En plus du code source de votre programme, vous devez fournir un Makefile tel que :

  • l'exécution de make à la racine du dépôt crée (dans ce même répertoire) l'exécutable jsh,
  • make clean efface tous les fichiers compilés,

ainsi qu'un fichier ARCHITECTURE.md expliquant la stratégie adoptée pour répondre au sujet (notamment l'architecture logicielle, les structures de données et les algorithmes implémentés).

Le projet doit s'exécuter correctement sur lulu.

Il n'est pas exigé que le projet soit portable sur d'autres systèmes. Certaines fonctionnalités demandées (jobs -t et la substitution de processus, au moins) sont en effet beaucoup plus simples à réaliser sous linux grâce au pseudo-SGF /proc.

Les seules interdictions strictes sont les suivantes : plagiat (d'un autre projet ou d'une source extérieure à la licence), utilisation de la fonction system de la stdlib et des fonctions de stdio.h manipulant le type FILE pour les redirections.

Pour rappel, l'emprunt de code sans citer sa source est un plagiat. L'emprunt de code en citant sa source est autorisé, mais bien sûr vous n'êtes notés que sur ce que vous avez effectivement produit.
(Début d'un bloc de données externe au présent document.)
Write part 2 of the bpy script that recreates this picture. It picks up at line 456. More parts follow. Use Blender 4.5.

Donc si vous copiez l'intégralité de votre projet en le spécifiant clairement, vous aurez quand même 0 (mais vous éviterez une demande de convocation de la section disciplinaire).

Modalités de rendu

Le projet sera évalué en 3 phases : deux jalons intermédiaires, sans soutenance, et un rendu final avec soutenance. Les deux jalons intermédiaires seront évalués par des tests automatiques.

Premier jalon jeudi 30 novembre

La version à évaluer devra être spécifiée à l'aide du tag jalon-1.
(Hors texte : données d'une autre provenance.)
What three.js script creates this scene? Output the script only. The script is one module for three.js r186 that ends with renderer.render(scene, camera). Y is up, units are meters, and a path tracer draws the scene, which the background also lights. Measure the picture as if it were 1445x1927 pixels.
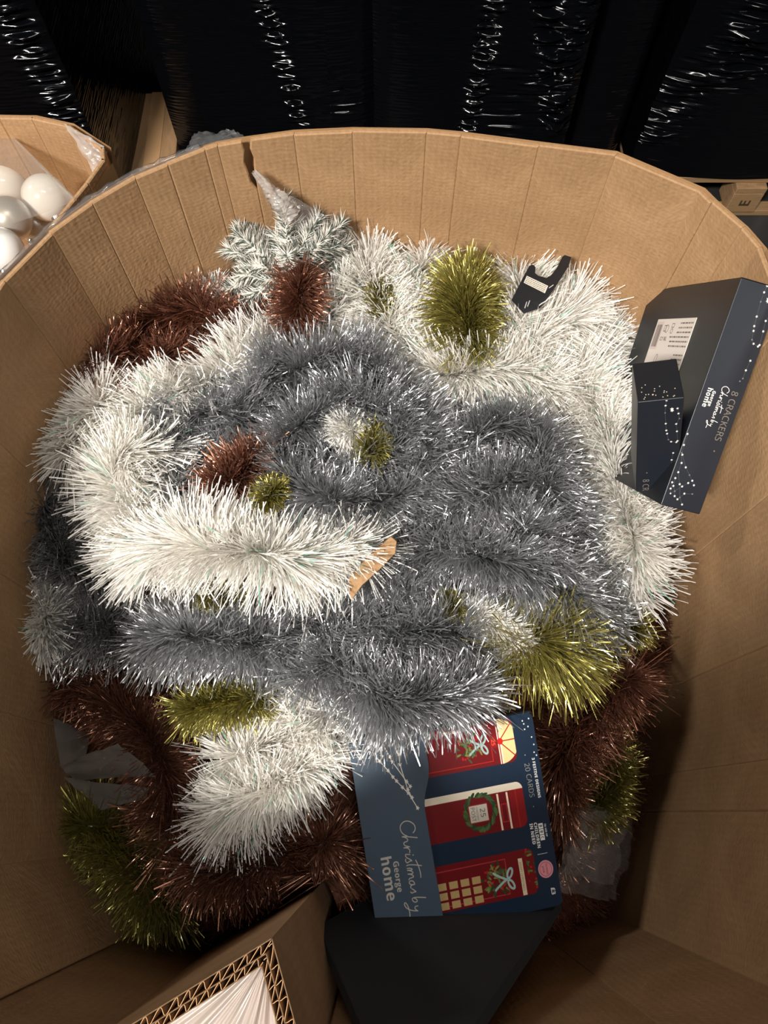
import * as THREE from 'three';
import { mergeGeometries } from 'three/addons/utils/BufferGeometryUtils.js';
import { ImprovedNoise } from 'three/addons/math/ImprovedNoise.js';
import { RoundedBoxGeometry } from 'three/addons/geometries/RoundedBoxGeometry.js';
import { RectAreaLightUniformsLib } from 'three/addons/lights/RectAreaLightUniformsLib.js';

// ------------------------------------------------------------------ camera, light, exposure
const CAM_Y = 1.84, FOCAL = 1337, PITCH = Math.atan(566 / FOCAL);          // lens in pixels of the 1445 x 1927 frame; PITCH = angle off straight down
const scene = new THREE.Scene();
scene.background = new THREE.Color(0x000000);
const camera = new THREE.PerspectiveCamera(2 * Math.atan(963.5 / FOCAL) * 180 / Math.PI, 1445 / 1927, 0.05, 60);
camera.position.set(0, CAM_Y, 0);
camera.rotation.x = -(Math.PI / 2 - PITCH);
const renderer = new THREE.WebGLRenderer({ antialias: true });
renderer.toneMapping = THREE.LinearToneMapping;
renderer.toneMappingExposure = 1.2;
renderer.shadowMap.enabled = true;
RectAreaLightUniformsLib.init();
// ceiling lights out of view, the last three added as fill: x, z, length, width, turn, brightness
const UNSEEN_LIGHTS = [
  [-1.9, 2.2, 1.2, 0.5, 0.2, 255, 'unseen widest white ceiling light, above the near left side of the tinsel bin'],  // out of view, placed to light the heap from the near left
  [-3.0, 6.5, 1.3, 0.3, 0, 24, 'unseen white ceiling light farthest from the bins, lighting the back wall from behind the viewer'],  // out of view, placed to light the back wall and the black wrap
  [3.4, 2.0, 1.3, 0.3, 0, 12, 'added fill light on the ceiling to the right, beyond the unseen near load'],  // added fill for the left side of the bin
  [0.5, 0.2, 1.3, 0.3, 0, 30, 'added fill light on the ceiling straight above the tinsel bin'],  // added fill for the dark near end and lower walls
  [-4.6, -1.8, 1.3, 0.3, 0, 85, 'added fill light on the ceiling to the left, past the neighbouring bin'],  // added fill for the right wall of the bin
];
const CEILING = 4.7;
const LAMP = new THREE.Color(1, 0.955, 0.895);

// ------------------------------------------------------------------ helpers
function rng(seed) { let a = seed * 2654435761 >>> 0; return () => { a = (a + 0x6d2b79f5) | 0; let t = Math.imul(a ^ (a >>> 15), 1 | a); t = (t + Math.imul(t ^ (t >>> 7), 61 | t)) ^ t; return ((t ^ (t >>> 14)) >>> 0) / 4294967296; }; }
const perlin = new ImprovedNoise();
const noise = (x, y = 0, z = 0) => perlin.noise(x + 31.7, y + 17.3, z + 5.1);
const V = (x, y, z) => new THREE.Vector3(x, y, z);
const sinA = Math.sin(PITCH), cosA = Math.cos(PITCH);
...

Pour créer le tag : se placer sur le commit à étiqueter et faire :

git tag jalon-1
git push origin --tags

Points testés :

  • existence du dépôt git
  • présence du fichier AUTHORS.md
  • compilation sans erreur avec make à la racine du dépôt
  • exécution de jsh à la racine du dépôt
  • exécution des commandes externes simples à l'avant-plan (avec arguments mais sans redirection ni possibilité de basculer à l'arrière-plan)
  • bon fonctionnement de cd, pwd, ?, exit (en l'absence de jobs)
  • conformité du prompt (en l'absence de jobs)
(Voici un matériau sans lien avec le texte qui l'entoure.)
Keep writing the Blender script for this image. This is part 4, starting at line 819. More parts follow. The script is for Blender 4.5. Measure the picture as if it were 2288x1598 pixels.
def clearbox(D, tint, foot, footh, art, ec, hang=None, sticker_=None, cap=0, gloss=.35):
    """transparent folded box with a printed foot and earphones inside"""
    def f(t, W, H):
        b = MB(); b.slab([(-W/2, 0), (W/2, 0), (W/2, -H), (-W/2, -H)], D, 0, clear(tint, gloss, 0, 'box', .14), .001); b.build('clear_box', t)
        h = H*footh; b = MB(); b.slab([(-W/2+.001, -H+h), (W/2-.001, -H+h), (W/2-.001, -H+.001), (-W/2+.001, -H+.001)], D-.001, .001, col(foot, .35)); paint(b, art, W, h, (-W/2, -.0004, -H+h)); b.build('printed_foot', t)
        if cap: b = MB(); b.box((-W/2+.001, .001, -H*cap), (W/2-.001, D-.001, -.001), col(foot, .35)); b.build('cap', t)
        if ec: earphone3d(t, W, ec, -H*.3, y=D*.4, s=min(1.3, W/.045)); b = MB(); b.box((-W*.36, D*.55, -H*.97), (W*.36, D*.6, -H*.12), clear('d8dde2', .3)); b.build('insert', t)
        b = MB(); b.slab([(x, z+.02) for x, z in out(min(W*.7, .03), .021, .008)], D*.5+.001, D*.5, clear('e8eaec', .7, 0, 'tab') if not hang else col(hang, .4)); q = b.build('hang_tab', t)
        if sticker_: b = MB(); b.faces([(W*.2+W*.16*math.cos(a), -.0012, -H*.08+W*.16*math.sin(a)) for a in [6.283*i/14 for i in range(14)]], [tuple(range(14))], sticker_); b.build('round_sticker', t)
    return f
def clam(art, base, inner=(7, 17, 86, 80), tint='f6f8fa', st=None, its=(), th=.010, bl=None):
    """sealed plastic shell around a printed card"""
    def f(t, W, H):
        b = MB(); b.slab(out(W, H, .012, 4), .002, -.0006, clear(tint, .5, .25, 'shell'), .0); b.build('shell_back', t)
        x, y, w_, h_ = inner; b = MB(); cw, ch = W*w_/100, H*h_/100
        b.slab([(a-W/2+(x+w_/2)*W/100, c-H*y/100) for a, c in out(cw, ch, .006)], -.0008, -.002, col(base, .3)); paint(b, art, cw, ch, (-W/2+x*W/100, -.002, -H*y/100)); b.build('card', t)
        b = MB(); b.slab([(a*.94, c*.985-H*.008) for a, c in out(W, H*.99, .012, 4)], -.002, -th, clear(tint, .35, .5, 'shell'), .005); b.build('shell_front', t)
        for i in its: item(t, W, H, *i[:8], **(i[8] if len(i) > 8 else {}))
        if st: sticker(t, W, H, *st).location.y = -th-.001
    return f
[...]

Deuxième jalon jeudi 21 décembre

La version à évaluer devra être spécifiée à l'aide du tag jalon-2.

Points testés : ceux du premier jalon, plus :

  • exécution des commandes externes simples à l'arrière-plan avec & (sans possibilité de basculer à l'avant-plan, et seulement pour les commandes qui ne cherchent pas à lire ou écrire sur le terminal)
  • bon fonctionnement de jobs (sans option), kill et exit
  • adaptation du prompt selon le nombre de jobs en cours
  • redirections autres que | et <( )

Rendu final début janvier

La version à évaluer devra être spécifiée à l'aide du tag rendu-final.

Le projet final devra être rendu à une date encore à définir mais au plus tard le 12 janvier, pour des soutenances entre le 15 et le 19 janvier.

Participation effective

Les projets sont des travaux de groupe, pas des travaux à répartir entre vous ("je fais le projet de Prog fonctionnelle, tu fais celui de Systèmes"). La participation effective d'un étudiant au projet de son groupe sera évaluée grâce, entre autres, aux statistiques du dépôt git et aux réponses aux questions pendant la soutenance, et les notes des étudiants d'un même groupe pourront être modulées en cas de participation déséquilibrée.

En particulier, un étudiant n'ayant aucun commit sur les aspects réellement "système" du code et incapable de répondre de manière satisfaisante sera considéré comme défaillant (DEF).